Many common beliefs concerned events that were interpreted as omens, usually bad omens. A howling dog signified a death in the family, while a coal spitting out of a fire and landing at someone’s feet in the shape of a coffin foretold their imminent demise. ‘Any person fasting on Midsummer eve, and sitting in the church porch,’ Grose recorded, ‘will at midnight see the spirits of the persons of that parish, who will die that year, come and knock at the church door, in the order and succession in which they will die.’67 Tallow rising up the wick of a candle was sometimes called a ‘winding-sheet’ and foretold a death in the family. Even clergymen like Woodforde were not immune to such omens, and he noted several in his diary, including a similar one concerning a candle: ‘There was a very large and long handle of a coffin in one of our candles this evening, as many people call it, and lasted a very long time indeed.’68
Another portent of death appeared when he was brewing beer: ‘In the boiling of the beer this morn’ I saw a great number of thick brownish kind of bubbles swimming on the surface of it, very much like ratafee-cakes, and they are called in Norfolk, burying-cakes, and the common people say here that is a sure sign of some of the family or their friends dying very soon. I never saw them before.’69 Woodforde was frequently unnerved by such omens, and on another occasion he recorded: ‘I dreamt very much last night of my losing my hat. It is said to be a sign of losing a very near friend.’70
Particularly popular were charms and rituals for assessing future marriage prospects, and Grose detailed one example: ‘On St. Agnes night, 21st of January, take a row of pins, and pull out every one, one after another, saying a Pater-noster on
sticking a pin in your sleeve, and you will dream of him or her you shall marry.’71 He also mentioned superstitions relating to luck, many involving chance events: ‘It is lucky to put on a stocking the wrong side outwards: changing it alters the luck. When a person goes out to transact any important business, it is lucky to throw an old shoe after him.’72 Certain things were to be avoided: ‘To kill a magpie, will certainly be punished with some terrible misfortune…It is held unlucky to kill a cricket, a lady-bug, a swallow, martin, robin red-breast, or wren.’73 To ward off bad luck or evil, amulets were valued, like the caul advertised at London in the Morning Post in August 1779, widely believed to be the most effective talisman against drowning:
To the Gentlemen of the Navy, and others going long voyages to sea.
To be disposed of a CHILD’s CAWL. Enquire at the Bartlet Buildings Coffee-house, in Holborn.

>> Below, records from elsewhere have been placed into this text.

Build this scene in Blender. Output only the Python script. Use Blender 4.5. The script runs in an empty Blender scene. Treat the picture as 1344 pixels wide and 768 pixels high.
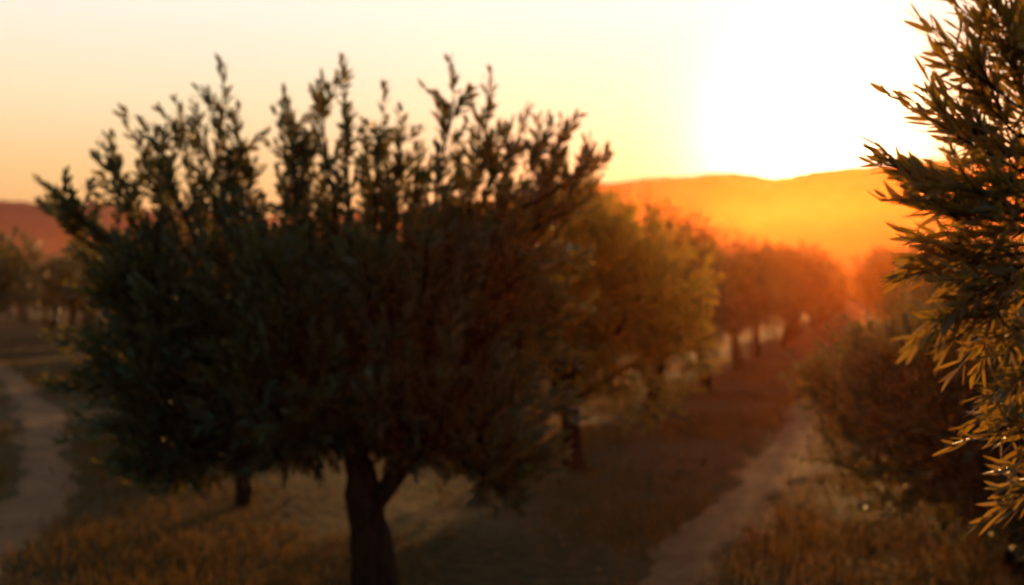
import bpy, math, numpy as np
from mathutils import Vector
rng=np.random.default_rng(7)
sc=bpy.context.scene
sc.view_settings.view_transform='Standard'; sc.view_settings.look='None'; sc.view_settings.exposure=0
AZ=math.radians(14.8); EL=math.radians(7.1)
S=Vector((math.sin(AZ)*math.cos(EL),math.cos(AZ)*math.cos(EL),math.sin(EL)))

# ---------- helpers
def norm(a): return a/np.maximum(np.linalg.norm(a,axis=-1,keepdims=True),1e-9)
class MB:
    def __init__(s): s.v=[];s.f=[];s.n=0
    def add(s,v,f,mat=0):
        v=np.asarray(v,float).reshape(-1,3); f=np.asarray(f,int)
        s.v.append(v); s.f.append((f+s.n,mat)); s.n+=len(v)
    def arrays(s): return np.concatenate(s.v), s.f
    def mesh(s,name,mats,smooth=()):
        v=np.concatenate(s.v); me=bpy.data.meshes.new(name)
        me.vertices.add(len(v)); me.vertices.foreach_set('co',v.astype(np.float32).ravel())
        loops=np.concatenate([f.ravel() for f,m in s.f]); tot=np.concatenate([np.full(len(f),f.shape[1]) for f,m in s.f])
        mi=np.concatenate([np.full(len(f),m) for f,m in s.f])
        st=np.concatenate([[0],np.cumsum(tot)[:-1]])
        me.loops.add(len(loops)); me.loops.foreach_set('vertex_index',loops.astype(np.int32))
        me.polygons.add(len(tot)); me.polygons.foreach_set('loop_start',st.astype(np.int32))
        me.polygons.foreach_set('loop_total',tot.astype(np.int32))
        me.polygons.foreach_set('material_index',mi.astype(np.int32))
        me.polygons.foreach_set('use_smooth',np.isin(mi,list(smooth)))
        me.update(calc_edges=True); me.validate()
        for m in mats: me.materials.append(m)
        return me
def obj(name,me,loc=(0,0,0),rz=0,sc_=1):
    o=bpy.data.objects.new(name,me); o.location=loc; o.rotation_euler=(0,0,rz)
    o.scale=(sc_,)*3 if not hasattr(sc_,'__len__') else sc_
    sc.collection.objects.link(o); return o
def vnoise(x,y,seed=0):
    x=np.asarray(x,float);y=np.asarray(y,float)
    xi=np.floor(x).astype(int); yi=np.floor(y).astype(int); fx=x-xi; fy=y-yi
    def h(a,b):
        n=np.sin(a*127.1+b*311.7+seed*74.7)*43758.5453; return n-np.floor(n)
    fx=fx*fx*(3-2*fx); fy=fy*fy*(3-2*fy)
    return (h(xi,yi)*(1-fx)+h(xi+1,yi)*fx)*(1-fy)+(h(xi,yi+1)*(1-fx)+h(xi+1,yi+1)*fx)*fy
def fbm(x,y,seed=0,o=4):
    r=0;a=.5
    for i in range(o): r=r+a*vnoise(x*2**i,y*2**i,seed+i); a*=.5
    return r
def gh(x,y):
    x=np.asarray(x,float);y=np.asarray(y,float)
    near=np.exp(-((x**2+y**2)/90.**2))
    return (fbm(x*.25,y*.25,3)-.47)*.22*near+(fbm(x*1.5,y*1.5,9,2)-.37)*.05*near
def tube(mb,pts,rad,seg=8,mat=0,rough=.12):
    pts=np.asarray(pts,float); n=len(pts)
    tan=norm(np.gradient(pts,axis=0)); ref=np.array([.31,.95,.05])
    a=norm(np.cross(tan,ref)); b=np.cross(tan,a)
    th=np.linspace(0,2*np.pi,seg,endpoint=False)
    r=np.asarray(rad)[:,None]*(1+rough*rng.normal(size=(n,seg))*.6)
    v=pts[:,None,:]+r[...,None]*(np.cos(th)[None,:,None]*a[:,None,:]+np.sin(th)[None,:,None]*b[:,None,:])
    i=np.arange(n-1)[:,None]*seg; j=np.arange(seg)[None,:]; k=(j+1)%seg
    f=np.stack([i+j,i+k,i+seg+k,i+seg+j],-1).reshape(-1,4)
    mb.add(v,f,mat)
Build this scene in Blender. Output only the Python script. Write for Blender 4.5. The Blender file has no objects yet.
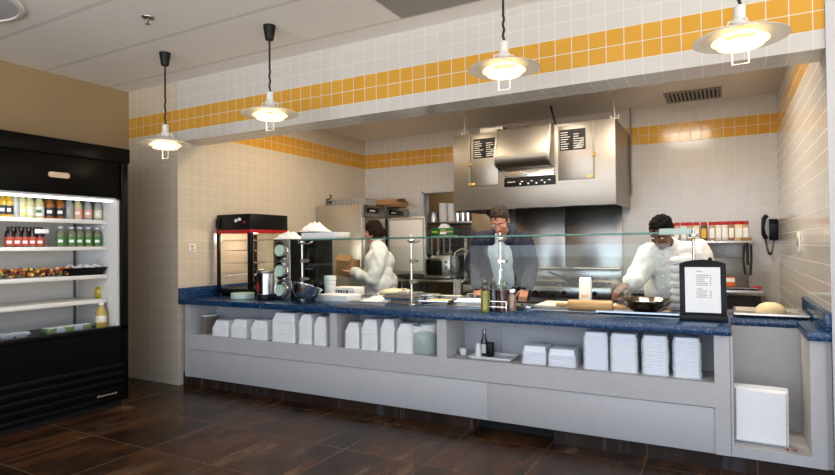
import bpy, bmesh, math, random
from mathutils import Vector, Matrix, Euler, noise
random.seed(7)
PI = math.pi
SC = bpy.context.scene
COL = SC.collection

# ------------------------------------------------------------------ camera
F, CX, CY, YAW, PIT, ROLL, HC = 564.389, 417.5, 237.5, -.4983, .0153, -.0109, 1.3229
fwd = Vector((math.sin(YAW)*math.cos(PIT), math.cos(YAW)*math.cos(PIT), math.sin(PIT)))
r0 = Vector((math.cos(YAW), -math.sin(YAW), 0)); u0 = r0.cross(fwd)
rgt = r0*math.cos(ROLL) + u0*math.sin(ROLL); upv = u0*math.cos(ROLL) - r0*math.sin(ROLL)
cam = bpy.data.objects.new('camera', bpy.data.cameras.new('camera'))
COL.objects.link(cam)
M3 = Matrix((rgt, upv, -fwd)).transposed()
cam.matrix_world = Matrix.Translation((0, 0, HC)) @ M3.to_4x4()
cam.data.sensor_width = 36; cam.data.lens = F*36/835; cam.data.clip_start = .05
SC.camera = cam
CAM = Vector((0, 0, HC))


def at(px, py, y=None, x=None, z=None):
    """measured point of the photograph on a known plane of the room"""
    d = fwd + rgt*((px-CX)/F) - upv*((py-CY)/F)
    if y is not None: t = y/d.y
    elif x is not None: t = x/d.x
    else: t = (z-HC)/d.z
    return CAM + d*t


# ------------------------------------------------------------------ materials
def lin(c):
    return tuple(((v/255)/12.92 if v/255 <= .04045 else ((v/255+.055)/1.055)**2.4) for v in c) + (1,)


class NT:
    def __init__(s, name):
        s.m = bpy.data.materials.new(name); s.m.use_nodes = True
        s.t = s.m.node_tree; s.t.nodes.clear()
        s.out = s.n('ShaderNodeOutputMaterial'); s.b = s.n('ShaderNodeBsdfPrincipled')
        s.l(s.b.outputs[0], s.out.inputs[0])

    def n(s, typ, **k):
        x = s.t.nodes.new(typ)
        for a, v in k.items(): setattr(x, a, v)
        return x

    def l(s, a, b): s.t.links.new(a, b)

    def math(s, op, a, b=None, c=None):
        x = s.n('ShaderNodeMath', operation=op)
        for i, v in enumerate((a, b, c)):
            if v is None: continue
            if isinstance(v, (int, float)): x.inputs[i].default_value = v
            else: s.l(v, x.inputs[i])
        return x.outputs[0]

    def mix(s, f, a, b):
        x = s.n('ShaderNodeMix', data_type='RGBA')
        for sock, v in ((x.inputs[0], f), (x.inputs[6], a), (x.inputs[7], b)):
            if isinstance(v, (int, float, tuple)): sock.default_value = v
            else: s.l(v, sock)
        return x.outputs[2]

    def ramp(s, f, stops):
        x = s.n('ShaderNodeValToRGB')
        e = x.color_ramp.elements
        while len(e) < len(stops): e.new(.5)
        for i, (p, c) in enumerate(stops): e[i].position = p; e[i].color = c
        s.l(f, x.inputs[0]); return x.outputs[0]

    def noise(s, scale, vec=None, detail=3, stretch=None):
        x = s.n('ShaderNodeTexNoise'); x.inputs['Scale'].default_value = scale; x.inputs['Detail'].default_value = detail
        if vec is None: vec = s.n('ShaderNodeTexCoord').outputs['Object']
        if stretch:
            mp = s.n('ShaderNodeMapping'); mp.inputs['Scale'].default_value = stretch; s.l(vec, mp.inputs[0]); vec = mp.outputs[0]
        s.l(vec, x.inputs['Vector']); return x.outputs[0]

    def bump(s, h, st, dist=.01):
        x = s.n('ShaderNodeBump'); x.inputs['Strength'].default_value = st; x.inputs['Distance'].default_value = dist*1.5
        s.l(h, x.inputs['Height']); s.l(x.outputs[0], s.b.inputs['Normal'])


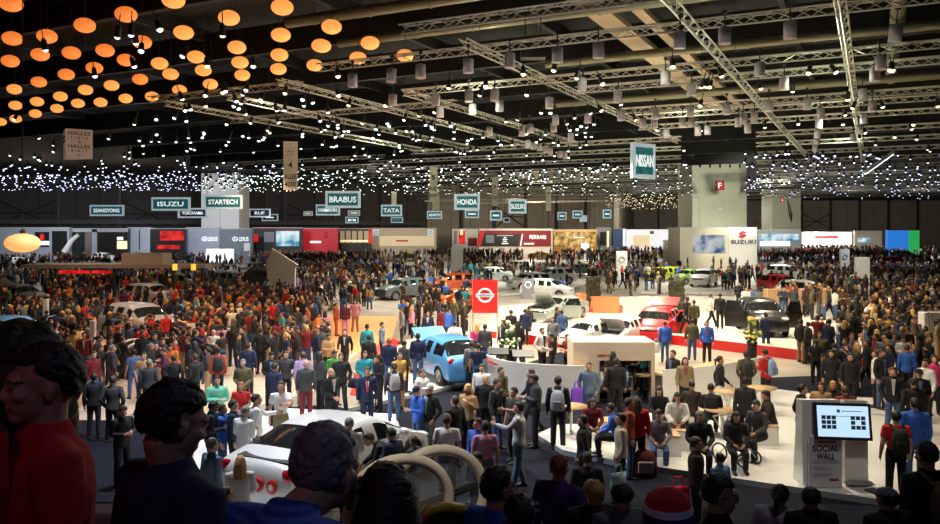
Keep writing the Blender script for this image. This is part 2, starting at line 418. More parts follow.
for b_ in range(NB):
    row = sorted(bands[b_ * per:(b_ + 1) * per])
    for j, (px, py) in enumerate(row):
        o = thing('paper_lantern', 'glowing orange oval lantern, %s from left in the %s row under the roof' % (ordn(j), names[b_]), 'lantern', pz(px, py, 13.7), 0, 'orange lanterns under the roof')
        link('shade', lan_me2 if px > 150 or py > 85 else lan_me, o); link('cap', cap_me, o)
o = thing('paper_lantern', 'large low amber oval lantern hanging alone at far left above the crowd', 'lantern', at(22.5, 243, 21), 0)
me = MB(); me.ell((0, 0, 0), (.43, .43, .25), nu=24, nv=14); me.build('shade', lantern_mat('lantern_low', (1., .46, .13), 1.0), o, True)
k = MB(); k.lathe([(.07, .23), (.07, .33), (.012, .36), (.012, 7.)], 8); k.build('cap', M_dark, o)

# ---------------- grey cylinder lamps
CYL = [(238,221),(322,209),(461,193),(582,177),(721,161),(840,147),(124,235),(242,292),(367,292),(379,327),(463,280),(473,319),(538,278),(552,309),(523,384),(697,301),(793,247),(897,283),(641,375),(710,372),(715,350),(809,345),(905,337),(618,385),(760,400),(635,420),(652,426),(668,430),(685,436),(700,442),(728,450),(743,455)]
CYL = [(310 + x * .3433, y * .3433) for x, y in CYL]
CY3 = [(174,118),(305,105),(496,88),(805,97),(407,203),(133,227),(478,244),(208,262),(758,184),(742,218),(311,319),(434,309),(545,304),(707,277),(735,311),(711,347),(103,333),(206,325),(100,360),(182,357),(209,357),(67,360),(135,390),(227,383),(255,380),(345,357),(391,342),(360,345),(372,375),(695,378),(679,402),(584,330),(580,360),(575,390),(573,410),(568,432)]
CYL += [(620 + x * .3433, y * .3433) for x, y in CY3]
M_cyl = mat('cylinder_grey', (.50, .47, .52), .5); M_warm = mat('lamp_glow', (1, .8, .5), .5, emit=(1, .78, .45), es=3)
cb = MB(); cb.lathe([(.17, -.5), (.19, -.5), (.19, 0), (.10, .04)], 16); cb = cb.mesh('housing', M_cyl, True)
cl = MB(); cl.lathe([(.168, -.46), (.168, -.45)], 12); cl = cl.mesh('lens', M_warm)
cy = MB(); cy.tube([(0, 0, .03), (0, 0, .5)], .025, 6); cy.box((0, 0, .5), (.12, .12, .1)); cy = cy.mesh('clamp', M_dark)
rowsC = sorted(CYL, key=lambda p: p[1]); NBC = 8; per = math.ceil(len(rowsC) / NBC)
nmC = ['topmost', 'second', 'third', 'fourth', 'fifth', 'sixth', 'seventh', 'lowest']
CYLW = []
for b_ in range(NBC):
    for j, (px, py) in enumerate(sorted(rowsC[b_ * per:(b_ + 1) * per])):
        p = pz(px, py, 11.45); p.z = 11.7; CYLW.append(p)
        o = thing('cylinder_lamp', 'grey cylinder lamp hanging from a truss, %s from left in the %s row' % (ordn(j), nmC[b_]), 'lamp', p, R.uniform(-.5, .5), 'grey cylinder lamps')
        o.rotation_euler.x = R.uniform(-.12, .12)
        link('housing', cb, o); link('lens', cl, o); link('clamp', cy, o)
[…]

N.B. To avoid unnecessary trouble the price is Twenty Guineas.74
Grose recorded other strange amulets: ‘The chips or cuttings of a gibbet or gallows, on which one or more persons have been executed or exposed, if worn next the skin, or round the neck, in a bag, will cure the ague, or prevent it.’75 Witchcraft was behind some beliefs: ‘A stone with a hole in it, hung at the bed’s head, will prevent the nightmare: it is therefore called a hag-stone, from that disorder which is therefore occasioned by a hag, or witch, sitting on the stomach of the party afflicted. It also prevents witches riding horses; for which purpose it is often tied to a stable key.’76 A horseshoe nailed over a doorway was a common talisman against witches, as well against bad luck and evil.